Slowly Slowly

Not so long ago, it was not uncommon for growers and winemakers to express frustration at the challenge of high exchange rates and relatively few Free Trade Agreements (FTA’s). These circumstances were real impediments to our competitiveness in international markets. That landscape slowly changing. The exchange rate continues to move slowly into more favourable territory.

With the signing of the Chinese free trade agreement this week this region’s international competitiveness has had a real boost. Minister Andrew Rob and his team, including our own local member Tony Pasin have done great work this year. The FTA with China, added to those signed earlier this year with South Korea and Japan give real encouragement to those with the unenviable challenge of selling and exporting millions upon millions more litres Riverland wine.

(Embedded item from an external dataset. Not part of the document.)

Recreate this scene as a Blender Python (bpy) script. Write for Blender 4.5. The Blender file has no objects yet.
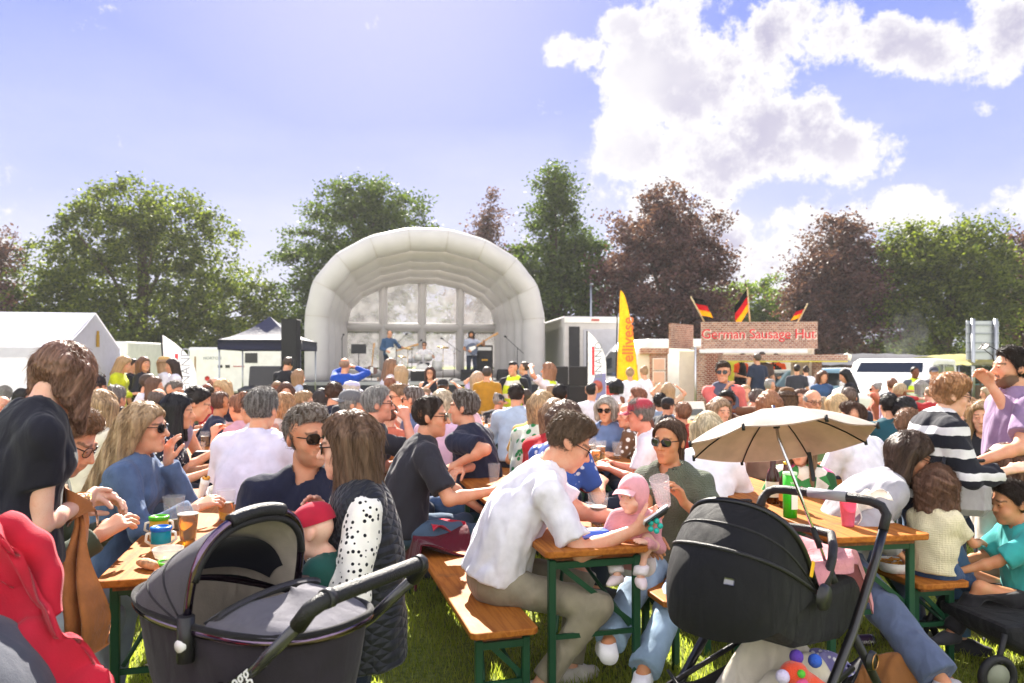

This column has often remarked that there is no single silver bullet that will resolve the wine industry’s challenges. Winemakers Federation chief Paul Evans said the same thing earlier this week when commenting about the FTA with China. He said: “These announcements are timely, but there’s no silver bullet; there’s going to be a lot of heavy lifting by industry and in partnership with government”.

With reference to the China agreement, local member, Tony Pasin MP said: “This is an outstanding agreement which will translate into greater economic growth, more jobs, and higher living standards for local households and business.”

Riverland Wine members have been doing their own share of heavy lifting. As was revealed recently, this region has been prudent in terms of its vineyard expansion, with an increase in planted area of 3,144 ha over the past fifteen years. This contrasts sharply with the increase of plantings across other South Australian regions where an additional 18,257 ha have been planted during the same period. The Riverland is the only SA region to have decreased its grower population (by 200 growers) during that period while other SA regions have increased the grower population by more than 1000.

Admittedly, it’s horses for courses. There may well be local justification for those increases in hectares and vineyard enterprises. It’s not the case for this region. To achieve high levels of competitiveness through productivity and efficiency improvements it is well recognised and amply demonstrated, that enterprise scale is a critical factor for most with some outstanding exceptions where producers have established niche markets, particularly in the area of alternative varieties. Slowly, slowly the Riverland will assert itself as the vineyard to the world!